### Work required
Which lines below hold the word "objects"? Report each one.

### Collected material
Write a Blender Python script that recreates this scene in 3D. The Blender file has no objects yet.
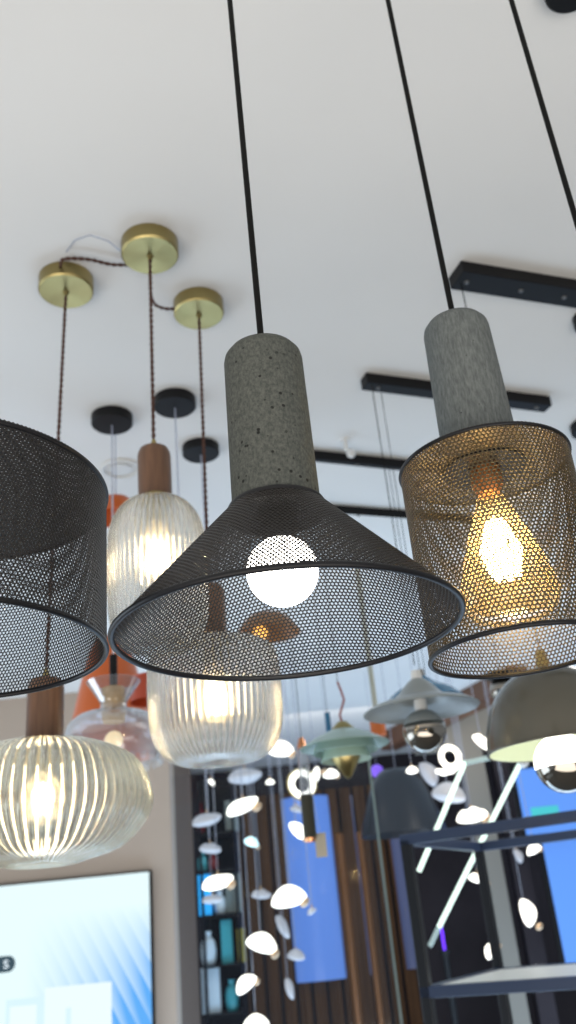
import bpy, bmesh, math, random
from mathutils import Vector, Matrix
random.seed(7)
SC = bpy.context.scene
COL = SC.collection
PI = math.pi
# ------------------------------------------------------------------ camera
F = 900.0
CAM = Vector((0, 0, 1.55))
PITCH, ROLL = math.radians(25.2), math.radians(-5.6)
ROT = Matrix.Rotation(PI/2+PITCH, 3, 'X') @ Matrix.Rotation(ROLL, 3, 'Z')
cd = bpy.data.cameras.new('camera'); cam = bpy.data.objects.new('camera', cd); COL.objects.link(cam)
cam.matrix_world = Matrix.Translation(CAM) @ ROT.to_4x4()
cd.sensor_fit = 'VERTICAL'; cd.sensor_height = 36; cd.lens = F/1024*36; cd.clip_start = .02
cd.dof.use_dof = True; cd.dof.focus_distance = 0.72; cd.dof.aperture_fstop = 7.8
SC.camera = cam
# ------------------------------------------------------------------ colour management, world, lights
vs = SC.view_settings
vs.view_transform = 'Standard'; vs.look = 'None'; vs.gamma = 1; vs.use_curve_mapping = False; vs.exposure = 0.08
cy = SC.cycles
cy.use_denoising = True; cy.max_bounces = 14; cy.transparent_max_bounces = 24; cy.transmission_bounces = 12
cy.glossy_bounces = 4; cy.diffuse_bounces = 4; cy.caustics_refractive = False; cy.caustics_reflective = False
cy.sample_clamp_indirect = 4.0
w = bpy.data.worlds.new('world'); SC.world = w; w.use_nodes = True
w.node_tree.nodes['Background'].inputs[0].default_value = (.86, .93, 1, 1)
w.node_tree.nodes['Background'].inputs[1].default_value = 0.35
def area(name, loc, rot, sx, sy, power, color):
    l = bpy.data.lights.new(name, 'AREA'); l.shape = 'RECTANGLE'; l.size = sx; l.size_y = sy; l.energy = power; l.color = color
    o = bpy.data.objects.new(name, l); COL.objects.link(o); o.location = loc; o.rotation_euler = rot
    return o
# added unseen fills: warm uplight behind the camera, cool fill from the left
area('ceiling_uplight_fill', (-.4, -1.2, .35), (math.radians(155), 0, 0), 5.0, 2.2, 112, (1, .935, .855))
area('left_cool_fill', (-3.6, 2.5, 1.0), (math.radians(118), 0, math.radians(-90)), 3.0, 1.6, 50, (.72, .86, 1))
area('aisle_ceiling_fill', (.6, 4.4, .25), (math.radians(180), 0, 0), 4.0, 2.4, 98, (.56, .76, 1))  # added bluish uplight that brightens the far ceiling, no fitting there
area('rack_shelf_fill', (1.3, 2.9, 2.74), (0, 0, 0), .5, .5, 9, (1, .96, .88))  # added fill above the rack to lift the white shelf
area('back_wall_fill', (-.2, 5.5, 2.7), (math.radians(50), 0, 0), 3.0, .2, 7, (1, .9, .8))  # added fill that brightens the cabinet wares and the slats

# ------------------------------------------------------------------ pixel <-> world helpers (used to lay things out at real distances)
def ray(x, y): return ROT @ Vector(((x-288)/F, -(y-512)/F, -1))
def P(x, y, d): return CAM + ray(x, y)*d
def onz(x, y, z):
    r = ray(x, y); return CAM + r*((z-CAM.z)/r.z)
def ony(x, y, Y):
    r = ray(x, y); return CAM + r*(Y/r.y)
def depth(p): return -(ROT.transposed() @ (Vector(p)-CAM)).z
def Zat(ax, y):
    "height on the vertical line through ax that shows at image row y"
    a = ROT.transposed() @ (Vector((ax.x, ax.y, 0))-CAM); b = ROT.transposed() @ Vector((0, 0, 1))
    k = (512-y)/F      # k = cy/-cz
    return (-k*a.z-a.y)/(b.y+k*b.z)
def RP(ax, z, wpx): return wpx/2*depth((ax.x, ax.y, z))/F     # radius from a width in pixels
CEIL = 2.80

# ------------------------------------------------------------------ materials
MATS = {}
def mat(name, col=(.5, .5, .5), rough=.5, metal=0, emit=None, es=0, bump=None, var=None, **kw):
    if name in MATS: return MATS[name]
    m = bpy.data.materials.new(name); m.use_nodes = True; MATS[name] = m
    N, L = m.node_tree.nodes, m.node_tree.links; b = N['Principled BSDF']
    b.inputs['Base Color'].default_value = (*col, 1); b.inputs['Roughness'].default_value = rough; b.inputs['Metallic'].default_value = metal
    if emit: b.inputs['Emission Color'].default_value = (*emit, 1); b.inputs['Emission Strength'].default_value = es
    for k, v in kw.items(): b.inputs[k].default_value = v
    tc = N.new('ShaderNodeTexCoord')
    if var:   # (scale, amount, stretch)
        mp = N.new('ShaderNodeMapping'); mp.inputs['Scale'].default_value = var[2]; L.new(tc.outputs['Object'], mp.inputs[0])
        n = N.new('ShaderNodeTexNoise'); n.inputs['Scale'].default_value = var[0]; n.inputs['Detail'].default_value = 6; L.new(mp.outputs[0], n.inputs[0])
        r = N.new('ShaderNodeValToRGB'); a = var[1]
        r.color_ramp.elements[0].position = .3; r.color_ramp.elements[1].position = .7
        r.color_ramp.elements[0].color = (*[c*(1-a) for c in col], 1); r.color_ramp.elements[1].color = (*[min(1, c*(1+a)) for c in col], 1)
        L.new(n.outputs[0], r.inputs[0]); L.new(r.outputs[0], b.inputs['Base Color'])
    if bump:  # (scale, strength)
        n2 = N.new('ShaderNodeTexNoise'); n2.inputs['Scale'].default_value = bump[0]; n2.inputs['Detail'].default_value = 4; L.new(tc.outputs['Object'], n2.inputs[0])
        bp = N.new('ShaderNodeBump'); bp.inputs['Strength'].default_value = bump[1]; bp.inputs['Distance'].default_value = .002
        L.new(n2.outputs[0], bp.inputs['Height']); L.new(bp.outputs[0], b.inputs['Normal'])
    return m
def concrete(name, c0, c1, pit, stretch):
    m = bpy.data.materials.new(name); m.use_nodes = True
    N, L = m.node_tree.nodes, m.node_tree.links; b = N['Principled BSDF']; b.inputs['Roughness'].default_value = .9
    tc = N.new('ShaderNodeTexCoord'); mp = N.new('ShaderNodeMapping'); mp.inputs['Scale'].default_value = stretch; L.new(tc.outputs['Object'], mp.inputs[0])
    n = N.new('ShaderNodeTexNoise'); n.inputs['Scale'].default_value = 420; n.inputs['Detail'].default_value = 8; n.inputs['Roughness'].default_value = .7; L.new(mp.outputs[0], n.inputs[0])
    r = N.new('ShaderNodeValToRGB'); r.color_ramp.elements[0].position = .38; r.color_ramp.elements[1].position = .64
    r.color_ramp.elements[0].color = (*c0, 1); r.color_ramp.elements[1].color = (*c1, 1); L.new(n.outputs[0], r.inputs[0])
    v = N.new('ShaderNodeTexVoronoi'); v.inputs['Scale'].default_value = 130; L.new(tc.outputs['Object'], v.inputs[0])
    r2 = N.new('ShaderNodeValToRGB'); r2.color_ramp.elements[0].position = pit; r2.color_ramp.elements[1].position = pit+.06
    r2.color_ramp.elements[0].color = (.12, .12, .12, 1); r2.color_ramp.elements[1].color = (1, 1, 1, 1); L.new(v.outputs[0], r2.inputs[0])
    n3 = N.new('ShaderNodeTexNoise'); n3.inputs['Scale'].default_value = 40; L.new(tc.outputs['Object'], n3.inputs[0])
    r3 = N.new('ShaderNodeValToRGB'); r3.color_ramp.elements[0].position = .5; r3.color_ramp.elements[1].position = .56; L.new(n3.outputs[0], r3.inputs[0])
    mxp = N.new('ShaderNodeMix'); mxp.data_type = 'RGBA'; mxp.inputs['A'].default_value = (1, 1, 1, 1)
    L.new(r3.outputs[0], mxp.inputs['Factor']); L.new(r2.outputs[0], mxp.inputs['B'])
    mx = N.new('ShaderNodeMix'); mx.data_type = 'RGBA'; mx.blend_type = 'MULTIPLY'; mx.inputs['Factor'].default_value = 1
    L.new(r.outputs[0], mx.inputs['A']); L.new(mxp.outputs['Result'], mx.inputs['B']); L.new(mx.outputs['Result'], b.inputs['Base Color'])
    bp = N.new('ShaderNodeBump'); bp.inputs['Strength'].default_value = .6; bp.inputs['Distance'].default_value = .001
    L.new(mx.outputs['Result'], bp.inputs['Height']); L.new(bp.outputs[0], b.inputs['Normal'])
    return m
def glass(name, tint=(1, 1, 1), ior=1.45, clear=.35, rough=.02, haze=.1):
    "glass mixed with a share of straight-through light, so bulbs inside still light the room"
    m = bpy.data.materials.new(name); m.use_nodes = True
    N, L = m.node_tree.nodes, m.node_tree.links; N.remove(N['Principled BSDF']); out = N['Material Output']
    g = N.new('ShaderNodeBsdfGlass'); g.inputs['IOR'].default_value = ior; g.inputs['Roughness'].default_value = rough; g.inputs['Color'].default_value = (*tint, 1)
    t = N.new('ShaderNodeBsdfTransparent'); t.inputs['Color'].default_value = (*tint, 1)
    mx = N.new('ShaderNodeMixShader'); mx.inputs[0].default_value = clear
    L.new(g.outputs[0], mx.inputs[1]); L.new(t.outputs[0], mx.inputs[2])
    tl_ = N.new('ShaderNodeBsdfTranslucent'); tl_.inputs[0].default_value = (*tint, 1)
    m2 = N.new('ShaderNodeMixShader'); m2.inputs[0].default_value = haze; L.new(mx.outputs[0], m2.inputs[1]); L.new(tl_.outputs[0], m2.inputs[2]); L.new(m2.outputs[0], out.inputs[0])
    return m
def thin_glass(name, tint=(1, 1, 1), spec=.12, body=(1, 1, 1), haze=.08):
    "thin clear wall: see-through with a sheen at grazing angles and a little haze"
    m = bpy.data.materials.new(name); m.use_nodes = True
    N, L = m.node_tree.nodes, m.node_tree.links; N.remove(N['Principled BSDF']); out = N['Material Output']
    t = N.new('ShaderNodeBsdfTransparent'); t.inputs[0].default_value = (*tint, 1)
    g = N.new('ShaderNodeBsdfGlossy'); g.inputs['Roughness'].default_value = .06
    tr = N.new('ShaderNodeBsdfTranslucent'); tr.inputs[0].default_value = (*body, 1)
    df = N.new('ShaderNodeBsdfDiffuse'); df.inputs[0].default_value = (*body, 1)
    lw = N.new('ShaderNodeLayerWeight'); lw.inputs[0].default_value = .35
    mr = N.new('ShaderNodeMapRange'); mr.inputs['To Min'].default_value = spec*.4; mr.inputs['To Max'].default_value = min(.8, spec*5); L.new(lw.outputs['Facing'], mr.inputs[0])
    m1 = N.new('ShaderNodeMixShader'); L.new(mr.outputs[0], m1.inputs[0]); L.new(t.outputs[0], m1.inputs[1]); L.new(g.outputs[0], m1.inputs[2])
    m0 = N.new('ShaderNodeMixShader'); L.new(tr.outputs[0], m0.inputs[1]); L.new(df.outputs[0], m0.inputs[2])
    m2 = N.new('ShaderNodeMixShader'); m2.inputs[0].default_value = haze; L.new(m1.outputs[0], m2.inputs[1]); L.new(m0.outputs[0], m2.inputs[2])
    L.new(m2.outputs[0], out.inputs[0]); return m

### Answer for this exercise
Write a Blender Python script that recreates this scene in 3D. The Blender file has no objects yet.
cd = bpy.data.cameras.new('camera'); cam = bpy.data.objects.new('camera', cd); COL.objects.link(cam)
    o = bpy.data.objects.new(name, l); COL.objects.link(o); o.location = loc; o.rotation_euler = rot